There is a particular kind of tension that only exists when the person you are falling for has a practical, documented reason to let you die. Not indifference — something more complicated than that. An obligation, a history, a set of circumstances that should make them your enemy, and yet something keeps happening in the space between you that neither of you chose and neither of you can seem to stop.
Violet Sorrengail arrives at Basgiath War College as the smallest person in the room and the one with the most reasons to fail. Rebecca Yarros builds the world of Fourth Wing around a brutal logic: the weak do not survive, and Violet has been told her whole life that she is fragile. What happens when she isn’t is the emotional engine of the book — and Xaden Riorson, who should want her dead for reasons that become clear slowly, is the most compelling witness to what she actually is.

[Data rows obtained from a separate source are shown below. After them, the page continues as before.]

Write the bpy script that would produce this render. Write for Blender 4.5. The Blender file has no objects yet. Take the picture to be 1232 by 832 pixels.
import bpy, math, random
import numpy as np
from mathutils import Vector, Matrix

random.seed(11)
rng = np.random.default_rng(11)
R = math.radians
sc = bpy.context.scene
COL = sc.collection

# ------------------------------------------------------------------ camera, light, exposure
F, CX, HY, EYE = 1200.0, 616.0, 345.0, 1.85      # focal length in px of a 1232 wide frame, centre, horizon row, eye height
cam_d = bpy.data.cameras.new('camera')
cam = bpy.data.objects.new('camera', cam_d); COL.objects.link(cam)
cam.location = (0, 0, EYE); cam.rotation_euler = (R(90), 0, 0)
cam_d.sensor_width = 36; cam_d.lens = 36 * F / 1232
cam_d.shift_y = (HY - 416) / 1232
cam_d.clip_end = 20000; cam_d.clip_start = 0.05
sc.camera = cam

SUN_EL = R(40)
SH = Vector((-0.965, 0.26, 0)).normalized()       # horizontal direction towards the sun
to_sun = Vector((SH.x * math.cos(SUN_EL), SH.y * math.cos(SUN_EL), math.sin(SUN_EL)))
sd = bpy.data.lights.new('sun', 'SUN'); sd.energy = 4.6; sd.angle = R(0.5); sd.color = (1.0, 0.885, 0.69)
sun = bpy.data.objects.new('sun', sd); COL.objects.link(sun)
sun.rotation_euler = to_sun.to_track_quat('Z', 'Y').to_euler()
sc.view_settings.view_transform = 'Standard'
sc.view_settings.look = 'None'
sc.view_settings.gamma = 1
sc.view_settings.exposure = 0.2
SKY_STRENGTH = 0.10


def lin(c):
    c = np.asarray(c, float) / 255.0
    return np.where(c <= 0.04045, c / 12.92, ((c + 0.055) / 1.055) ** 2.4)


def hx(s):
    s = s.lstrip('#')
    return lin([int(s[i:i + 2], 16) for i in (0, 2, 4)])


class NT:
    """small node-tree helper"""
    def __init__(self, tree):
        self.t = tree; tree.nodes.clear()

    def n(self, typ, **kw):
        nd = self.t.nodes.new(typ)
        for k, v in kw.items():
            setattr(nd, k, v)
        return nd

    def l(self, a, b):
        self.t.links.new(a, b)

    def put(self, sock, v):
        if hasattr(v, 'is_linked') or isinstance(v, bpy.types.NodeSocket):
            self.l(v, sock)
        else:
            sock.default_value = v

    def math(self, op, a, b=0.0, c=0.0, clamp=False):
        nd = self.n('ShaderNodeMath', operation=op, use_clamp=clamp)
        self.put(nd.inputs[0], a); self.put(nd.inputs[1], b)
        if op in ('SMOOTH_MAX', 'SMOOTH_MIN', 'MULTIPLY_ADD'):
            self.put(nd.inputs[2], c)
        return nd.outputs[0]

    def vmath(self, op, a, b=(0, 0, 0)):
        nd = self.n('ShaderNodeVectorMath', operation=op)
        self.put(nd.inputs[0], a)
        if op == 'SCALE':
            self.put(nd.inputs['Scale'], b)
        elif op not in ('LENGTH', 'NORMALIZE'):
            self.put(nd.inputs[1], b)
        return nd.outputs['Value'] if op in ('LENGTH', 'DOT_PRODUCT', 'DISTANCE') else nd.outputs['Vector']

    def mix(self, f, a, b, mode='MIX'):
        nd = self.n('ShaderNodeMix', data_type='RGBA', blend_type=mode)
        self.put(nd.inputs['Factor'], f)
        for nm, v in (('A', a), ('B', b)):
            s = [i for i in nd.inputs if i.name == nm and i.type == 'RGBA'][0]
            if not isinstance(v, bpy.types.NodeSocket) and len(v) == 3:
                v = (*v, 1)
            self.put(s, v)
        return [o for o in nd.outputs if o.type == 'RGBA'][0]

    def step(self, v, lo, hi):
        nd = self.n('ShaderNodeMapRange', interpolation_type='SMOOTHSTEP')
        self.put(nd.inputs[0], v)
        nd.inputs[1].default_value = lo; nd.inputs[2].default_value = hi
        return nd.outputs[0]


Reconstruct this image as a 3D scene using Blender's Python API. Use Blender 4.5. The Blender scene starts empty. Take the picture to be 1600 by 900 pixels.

Yarros writes action the way the best romance authors write tension: as a delivery mechanism for the thing underneath. Every battle, every training sequence, every near-death moment is really about two people deciding, again and again, whether to let the other one in. The world is spectacular. The dragons are spectacular. But readers who finished this book in one sitting were not there for the magic system. They were there for the look across a room that meant something nobody was supposed to say yet.
Fourth Wing is a genuine audio experience — the scope of the world and the propulsive pacing translate beautifully to narration, and the voice work on Xaden in particular is the kind of thing that makes the commute home feel very short.
The enemies-to-lovers dynamic here has a specific flavor — lethal stakes, forced proximity, the question of who is protecting whom — that also runs through Sarah J. Maas’s A Court of Thorns and Roses, where a heroine is similarly dropped into a dangerous world and discovered by the last person who should care what happens to her. For readers who like the forbidden-love stakes without the fantasy setting, Ana Huang’s Twisted Love offers a contemporary version of a man with documented reasons to stay away from a woman he cannot stop watching.
What Fourth Wing understands is that nothing makes a love story more intense than the possibility that it should not exist at all — that the world has arranged itself so that these two people should be on opposite sides, and they keep ending up in the same room anyway. That is not just a dragon-rider problem. That is a very human one.